What the exercise asks: Scan the data below for the string "this". Copy every line where it appears.

Input data:
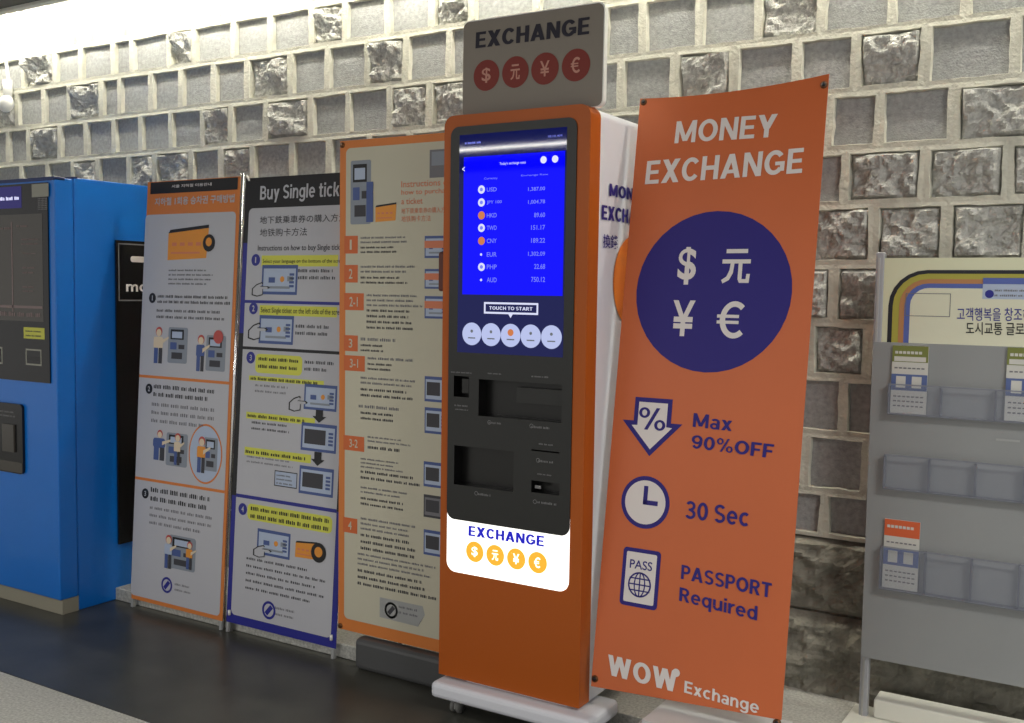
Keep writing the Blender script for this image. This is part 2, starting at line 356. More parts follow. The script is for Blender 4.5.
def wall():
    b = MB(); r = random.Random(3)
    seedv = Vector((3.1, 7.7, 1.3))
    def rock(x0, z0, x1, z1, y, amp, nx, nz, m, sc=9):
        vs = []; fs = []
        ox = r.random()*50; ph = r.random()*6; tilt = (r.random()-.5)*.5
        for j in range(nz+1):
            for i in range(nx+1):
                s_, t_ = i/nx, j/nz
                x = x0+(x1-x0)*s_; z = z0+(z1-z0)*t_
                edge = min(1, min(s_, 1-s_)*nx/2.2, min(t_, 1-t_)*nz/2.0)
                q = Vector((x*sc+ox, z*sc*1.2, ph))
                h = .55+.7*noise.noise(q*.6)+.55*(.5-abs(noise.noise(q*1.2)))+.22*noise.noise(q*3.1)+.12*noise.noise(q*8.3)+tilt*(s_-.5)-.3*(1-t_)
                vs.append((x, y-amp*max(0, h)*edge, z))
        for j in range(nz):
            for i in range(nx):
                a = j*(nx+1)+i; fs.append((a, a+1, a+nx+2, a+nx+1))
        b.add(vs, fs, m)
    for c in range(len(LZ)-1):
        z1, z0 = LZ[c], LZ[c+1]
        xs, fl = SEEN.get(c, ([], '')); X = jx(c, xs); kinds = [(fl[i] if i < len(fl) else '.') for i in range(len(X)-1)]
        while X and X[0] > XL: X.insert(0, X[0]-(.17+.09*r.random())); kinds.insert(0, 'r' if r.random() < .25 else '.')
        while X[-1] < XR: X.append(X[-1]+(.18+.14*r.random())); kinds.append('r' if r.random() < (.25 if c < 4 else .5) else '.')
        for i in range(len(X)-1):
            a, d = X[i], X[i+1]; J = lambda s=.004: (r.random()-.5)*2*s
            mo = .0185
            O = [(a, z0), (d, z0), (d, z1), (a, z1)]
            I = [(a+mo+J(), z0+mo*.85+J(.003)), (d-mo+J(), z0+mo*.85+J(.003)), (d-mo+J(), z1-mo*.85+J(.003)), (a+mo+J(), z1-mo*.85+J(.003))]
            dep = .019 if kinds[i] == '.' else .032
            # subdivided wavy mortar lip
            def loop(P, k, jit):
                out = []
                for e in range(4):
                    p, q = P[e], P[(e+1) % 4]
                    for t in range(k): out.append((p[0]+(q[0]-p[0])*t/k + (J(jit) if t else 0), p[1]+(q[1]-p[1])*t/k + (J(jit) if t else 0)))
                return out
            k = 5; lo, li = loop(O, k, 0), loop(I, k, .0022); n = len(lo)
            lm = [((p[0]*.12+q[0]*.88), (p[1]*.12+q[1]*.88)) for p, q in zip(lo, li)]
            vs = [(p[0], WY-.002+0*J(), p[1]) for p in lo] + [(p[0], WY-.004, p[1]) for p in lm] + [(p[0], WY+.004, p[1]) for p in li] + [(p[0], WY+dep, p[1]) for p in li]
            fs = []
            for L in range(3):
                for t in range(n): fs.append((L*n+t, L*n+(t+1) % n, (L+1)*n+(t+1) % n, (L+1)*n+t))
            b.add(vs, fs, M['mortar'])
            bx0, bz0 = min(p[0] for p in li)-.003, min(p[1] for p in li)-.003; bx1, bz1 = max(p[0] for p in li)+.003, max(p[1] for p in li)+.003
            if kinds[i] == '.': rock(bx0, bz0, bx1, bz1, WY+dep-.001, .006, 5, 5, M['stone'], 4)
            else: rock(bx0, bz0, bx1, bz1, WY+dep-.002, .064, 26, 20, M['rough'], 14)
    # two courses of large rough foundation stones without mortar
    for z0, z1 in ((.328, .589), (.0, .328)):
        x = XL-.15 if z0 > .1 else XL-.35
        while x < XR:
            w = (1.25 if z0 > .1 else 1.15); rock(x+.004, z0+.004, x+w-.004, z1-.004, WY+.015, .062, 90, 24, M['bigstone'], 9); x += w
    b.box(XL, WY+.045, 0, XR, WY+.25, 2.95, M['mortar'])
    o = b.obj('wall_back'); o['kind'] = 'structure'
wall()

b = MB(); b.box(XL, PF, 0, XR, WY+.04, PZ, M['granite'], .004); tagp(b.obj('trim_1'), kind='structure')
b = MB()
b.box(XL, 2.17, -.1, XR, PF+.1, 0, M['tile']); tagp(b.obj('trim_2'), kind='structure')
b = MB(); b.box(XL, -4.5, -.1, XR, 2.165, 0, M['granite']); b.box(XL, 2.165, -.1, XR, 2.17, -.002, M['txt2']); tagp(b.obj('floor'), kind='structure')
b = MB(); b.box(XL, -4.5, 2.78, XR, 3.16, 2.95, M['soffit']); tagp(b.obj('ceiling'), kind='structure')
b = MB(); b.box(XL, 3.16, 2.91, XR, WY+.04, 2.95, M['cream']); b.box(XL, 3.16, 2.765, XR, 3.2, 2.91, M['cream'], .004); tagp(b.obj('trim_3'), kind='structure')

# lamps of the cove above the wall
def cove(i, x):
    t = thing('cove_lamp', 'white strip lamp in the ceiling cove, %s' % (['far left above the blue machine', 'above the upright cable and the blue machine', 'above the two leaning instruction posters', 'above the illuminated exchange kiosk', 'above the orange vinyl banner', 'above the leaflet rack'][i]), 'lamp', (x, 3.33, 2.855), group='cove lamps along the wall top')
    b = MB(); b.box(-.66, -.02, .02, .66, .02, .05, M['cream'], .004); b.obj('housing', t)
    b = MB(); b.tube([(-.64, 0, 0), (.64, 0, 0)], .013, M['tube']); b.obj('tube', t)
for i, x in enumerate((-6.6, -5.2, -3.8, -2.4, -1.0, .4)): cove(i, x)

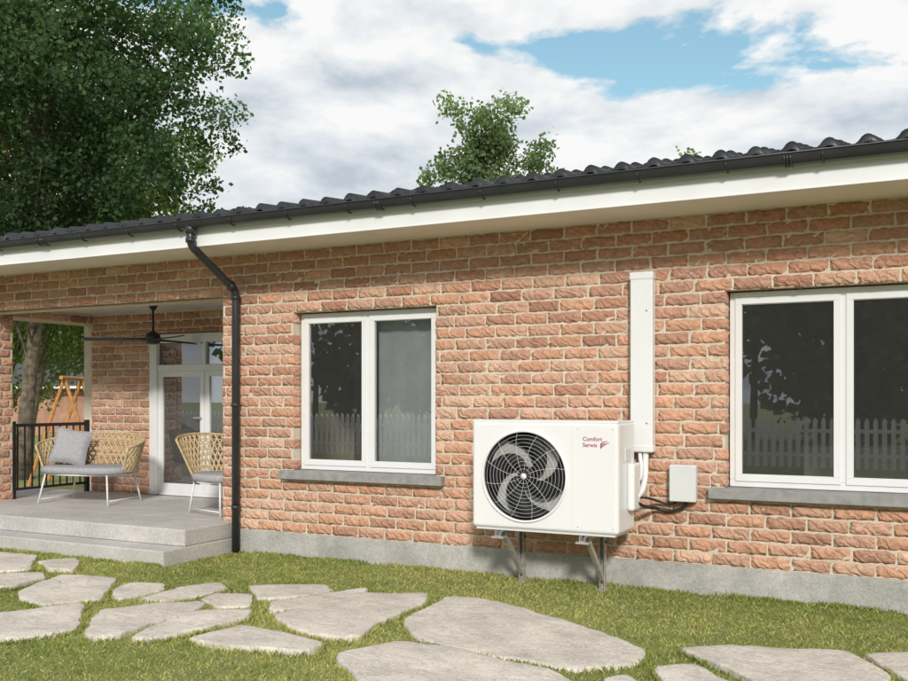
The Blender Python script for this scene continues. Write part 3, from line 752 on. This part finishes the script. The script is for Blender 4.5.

Exercise result:
Keep writing the Blender script for this image. This is part 2, starting at line 356. More parts follow. The script is for Blender 4.5.
The Blender Python script for this scene continues. Write part 3, from line 752 on. This part finishes the script. The script is for Blender 4.5.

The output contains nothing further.